There’s also exposure to more concentrated strategies. Some portfolios are built around particular sectors or global regions, which makes them more vulnerable to economic or political shifts. If sentiment turns against those segments, it can accelerate outflows. The single institutional redemption that weighed on AUM in recent quarters is a reminder that large client concentrations carry their own specific risks.

The company also invests in high-yield, lower-rated securities in some strategies. These instruments offer attractive returns, but they come with increased default risk and more pronounced volatility. When liquidity dries up or credit spreads widen, these segments can take a meaningful hit. Derivative usage in some portfolios adds another layer of complexity—when used responsibly they can hedge risk, but in fast-moving markets they can amplify losses.

The weakness in operating cash flow that has persisted into recent periods deserves ongoing attention from dividend investors. While earnings-based dividend coverage remains comfortable at a 45.82% payout ratio, sustained divergence between net income and cash generation would eventually need to reconcile. Management’s ability to normalize operating cash flow is a key variable to watch in 2026.

Competitive pressure is constant. Larger players with more scale and distribution capabilities continue vying for market share, and the secular shift toward passive strategies creates a persistent headwind for active managers like Virtus. The regulatory backdrop remains a wild card as well—any meaningful changes in fee disclosure requirements, fiduciary standards, or product regulations could alter the operating environment. Virtus must continuously justify its strategies and performance to advisors and clients, and it does not have the brand scale of the largest firms in the space.

Final Thoughts

Virtus Investment Partners presents a genuinely interesting income opportunity as of February 2026. The combination of a 6.33% dividend yield, a payout ratio below 46%, and EPS of $19.97 that covers the $9.60 annual dividend nearly twice over is not a profile that appears often in the asset management space. The most recent dividend increase—from $2.25 to $2.40 per quarter in October 2025—shows a management team that continues to step up shareholder returns even as the stock price has moved sharply against them.

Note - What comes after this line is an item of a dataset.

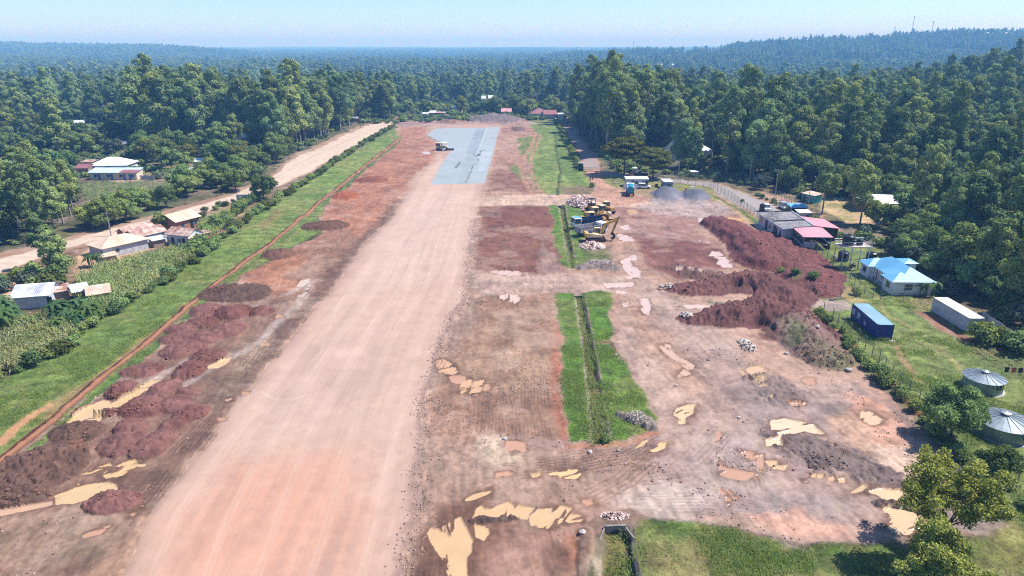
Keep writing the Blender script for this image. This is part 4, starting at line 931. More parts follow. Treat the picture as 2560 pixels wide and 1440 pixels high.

The valuation is the other side of the coin that income investors should not overlook. At 6.86 times earnings and 1.01 times book value, VRTS is priced at levels that imply very little confidence in the business’s earnings persistence. That skepticism may be warranted if AUM flows deteriorate further or if operating cash flow does not normalize. But for investors who believe the earnings base is sustainable, the margin of safety here is considerable.

Risks around market sensitivity, flow volatility, and operational cash flow trends are real and should be monitored carefully. The stock’s beta of 1.44 guarantees the ride will not be smooth. But for investors with a long time horizon and a preference for current income, Virtus offers a compelling yield from a fundamentally solvent business trading near its book value. That combination does not guarantee price appreciation in the short term, but it does provide meaningful income while waiting for sentiment to catch up with fundamentals.